The commercial trend started under former President George W. Bush, with the Commercial Orbital Transportation System, which allowed SpaceX and Orbital ATK (now a unit of Northrup Grumman) to build both new rockets and cargo space capsules. This program was supported by the Obama administration and championed by then NASA Deputy Administrator Lori Garver. The Obama team also added a commercial crew program which provides human-rated systems from SpaceX and a Boeing/United Launch Alliance team. The Trump administration's continuation of that program enabled the renewal of American human spaceflight last year.

To be clear, however, this is not a case of replacing NASA. NASA's exploration and technology development missions will continue to push the envelope and private actors may follow, leveraging the accumulated public research knowledge and IP. NASA will work with innovative commercial firms to build spacecraft and launch them. Next summer, the Psyche mission will be launched on a commercial SpaceX Falcon Heavy rocket, which offers better performance at a lower price than was initially anticipated in the plan. That mission, led by ASU's own Lindy Elkins-Tanton, will explore 16 Psyche, a metallic asteroid. While Psyche is designed for and will carry out foundational science about planets' origins, space entrepreneurs will undoubtedly be eagerly watching as they contemplate eventually mining these drifting chunks of valuable metals. Hopefully, such activity may produce a new abundance for humanity and reduce the Earth's industry load.
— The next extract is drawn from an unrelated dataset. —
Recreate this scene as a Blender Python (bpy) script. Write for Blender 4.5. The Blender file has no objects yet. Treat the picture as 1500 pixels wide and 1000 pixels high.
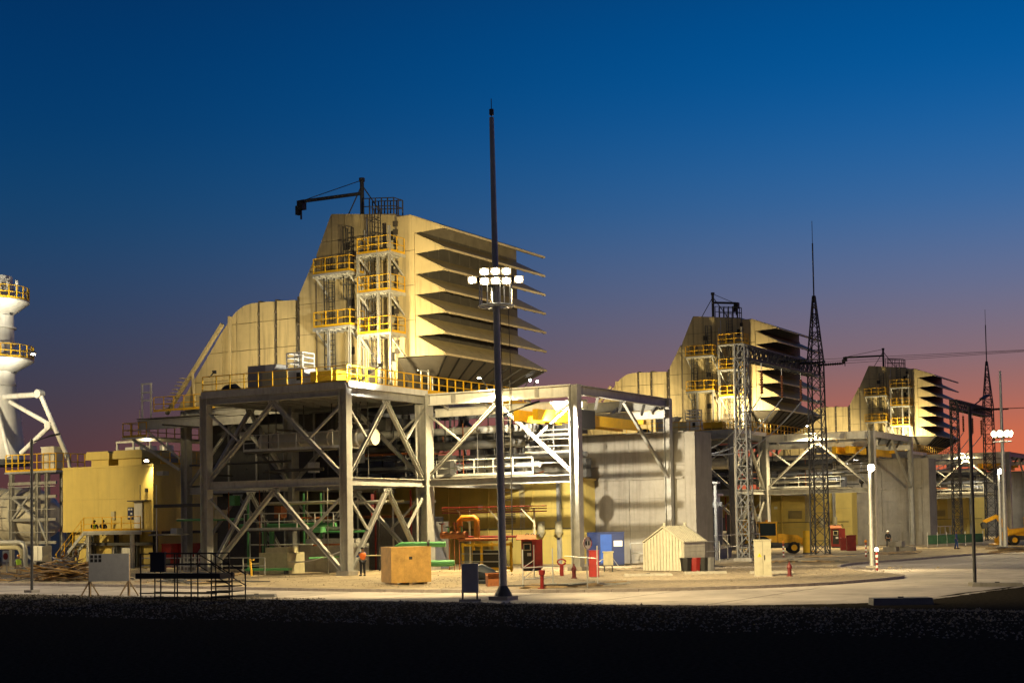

Q: The Trump administration was arguably more successful in space than in any other policy arena. How did that happen?

A: Well, as the saying goes, "people are policy," and the White House made excellent choices with its space appointments, starting with the NASA agency review team I was on. The ART was composed of a strong group of talented space professionals. The administration was bold enough to put a group of divergent thinkers onto the same team. We didn't always agree, but we respected each other and produced a single, consistent recommendation from which many of the space policies flowed.

I've already noted the choice of Scott Pace to manage the National Space Council. The selection of Jim Bridenstine as NASA administrator didn't come as quick as I would have liked; I was a fan of Jim's perspective on space development and supported his nomination, despite some strong criticism. Many of Jim's former critics, including the former senator who's now the NASA Administrator nominee, Bill Nelson, have apologized and admitted that Jim Bridenstine was the best choice for the job. His careful stewardship and creative thinking were widely admired within the agency and industry.